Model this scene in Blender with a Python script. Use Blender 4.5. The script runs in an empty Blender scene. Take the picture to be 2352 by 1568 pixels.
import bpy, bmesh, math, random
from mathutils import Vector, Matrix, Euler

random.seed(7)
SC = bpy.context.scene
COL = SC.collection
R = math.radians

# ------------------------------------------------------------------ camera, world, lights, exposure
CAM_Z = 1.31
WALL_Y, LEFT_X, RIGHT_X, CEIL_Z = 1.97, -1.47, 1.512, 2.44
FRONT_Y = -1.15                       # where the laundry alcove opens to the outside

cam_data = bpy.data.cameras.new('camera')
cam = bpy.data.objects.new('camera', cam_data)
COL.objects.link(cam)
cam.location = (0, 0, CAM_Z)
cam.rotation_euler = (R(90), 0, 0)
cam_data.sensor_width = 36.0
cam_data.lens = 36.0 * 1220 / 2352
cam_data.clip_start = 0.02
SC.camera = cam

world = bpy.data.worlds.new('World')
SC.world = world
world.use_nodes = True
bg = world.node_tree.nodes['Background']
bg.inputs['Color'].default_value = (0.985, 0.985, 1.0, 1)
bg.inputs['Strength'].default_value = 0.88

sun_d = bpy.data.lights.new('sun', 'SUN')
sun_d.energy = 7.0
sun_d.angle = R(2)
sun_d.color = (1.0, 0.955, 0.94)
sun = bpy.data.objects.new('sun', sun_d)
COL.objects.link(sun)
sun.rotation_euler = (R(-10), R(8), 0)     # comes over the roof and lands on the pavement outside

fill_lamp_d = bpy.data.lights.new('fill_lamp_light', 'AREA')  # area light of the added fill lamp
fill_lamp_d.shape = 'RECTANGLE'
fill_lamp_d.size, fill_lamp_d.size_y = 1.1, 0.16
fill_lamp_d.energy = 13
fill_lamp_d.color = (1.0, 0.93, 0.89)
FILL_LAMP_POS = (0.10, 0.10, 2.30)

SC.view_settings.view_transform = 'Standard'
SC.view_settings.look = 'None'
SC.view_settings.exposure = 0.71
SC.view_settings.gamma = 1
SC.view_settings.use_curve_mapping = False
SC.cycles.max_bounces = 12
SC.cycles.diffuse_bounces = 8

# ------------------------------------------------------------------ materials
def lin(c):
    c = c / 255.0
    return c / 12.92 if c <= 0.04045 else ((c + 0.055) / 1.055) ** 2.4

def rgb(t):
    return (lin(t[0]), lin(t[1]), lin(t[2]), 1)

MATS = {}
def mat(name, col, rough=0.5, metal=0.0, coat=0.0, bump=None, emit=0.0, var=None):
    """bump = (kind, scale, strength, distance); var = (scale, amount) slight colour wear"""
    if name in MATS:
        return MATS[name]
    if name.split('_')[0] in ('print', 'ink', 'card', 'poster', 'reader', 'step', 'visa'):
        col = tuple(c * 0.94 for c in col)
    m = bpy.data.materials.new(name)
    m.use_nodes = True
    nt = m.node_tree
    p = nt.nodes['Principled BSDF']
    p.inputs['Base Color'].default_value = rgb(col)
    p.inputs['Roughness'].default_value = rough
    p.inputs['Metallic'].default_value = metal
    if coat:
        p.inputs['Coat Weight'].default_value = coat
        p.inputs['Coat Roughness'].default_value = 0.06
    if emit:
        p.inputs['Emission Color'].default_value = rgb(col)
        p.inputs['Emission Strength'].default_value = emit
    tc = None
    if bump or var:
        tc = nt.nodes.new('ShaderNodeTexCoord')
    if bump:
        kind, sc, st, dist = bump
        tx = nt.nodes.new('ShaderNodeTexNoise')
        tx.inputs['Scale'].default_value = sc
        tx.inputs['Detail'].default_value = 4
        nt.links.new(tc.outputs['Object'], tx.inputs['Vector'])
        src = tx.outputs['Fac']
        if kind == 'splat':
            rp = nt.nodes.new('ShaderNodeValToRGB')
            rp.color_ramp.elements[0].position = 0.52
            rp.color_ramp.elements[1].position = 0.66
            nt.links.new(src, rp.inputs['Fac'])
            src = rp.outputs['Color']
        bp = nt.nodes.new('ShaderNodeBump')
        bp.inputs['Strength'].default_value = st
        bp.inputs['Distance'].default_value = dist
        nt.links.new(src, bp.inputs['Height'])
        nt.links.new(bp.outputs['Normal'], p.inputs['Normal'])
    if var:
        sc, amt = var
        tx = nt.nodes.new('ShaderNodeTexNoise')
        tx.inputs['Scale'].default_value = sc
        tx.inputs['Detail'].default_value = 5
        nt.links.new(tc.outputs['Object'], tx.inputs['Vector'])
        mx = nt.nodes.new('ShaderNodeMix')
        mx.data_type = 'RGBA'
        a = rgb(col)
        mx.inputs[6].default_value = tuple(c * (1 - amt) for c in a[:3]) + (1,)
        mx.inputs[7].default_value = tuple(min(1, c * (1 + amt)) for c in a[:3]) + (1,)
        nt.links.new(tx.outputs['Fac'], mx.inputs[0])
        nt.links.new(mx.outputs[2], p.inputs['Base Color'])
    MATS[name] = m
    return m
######
▶ _EXERCISE TASK_
Copy exactly the lines that run from the first line of the data to the line containing "R = math.radians", please, with both ends included and nothing else.

▶ _ANSWER BELOW_
Model this scene in Blender with a Python script. Use Blender 4.5. The script runs in an empty Blender scene. Take the picture to be 2352 by 1568 pixels.
import bpy, bmesh, math, random
from mathutils import Vector, Matrix, Euler

random.seed(7)
SC = bpy.context.scene
COL = SC.collection
R = math.radians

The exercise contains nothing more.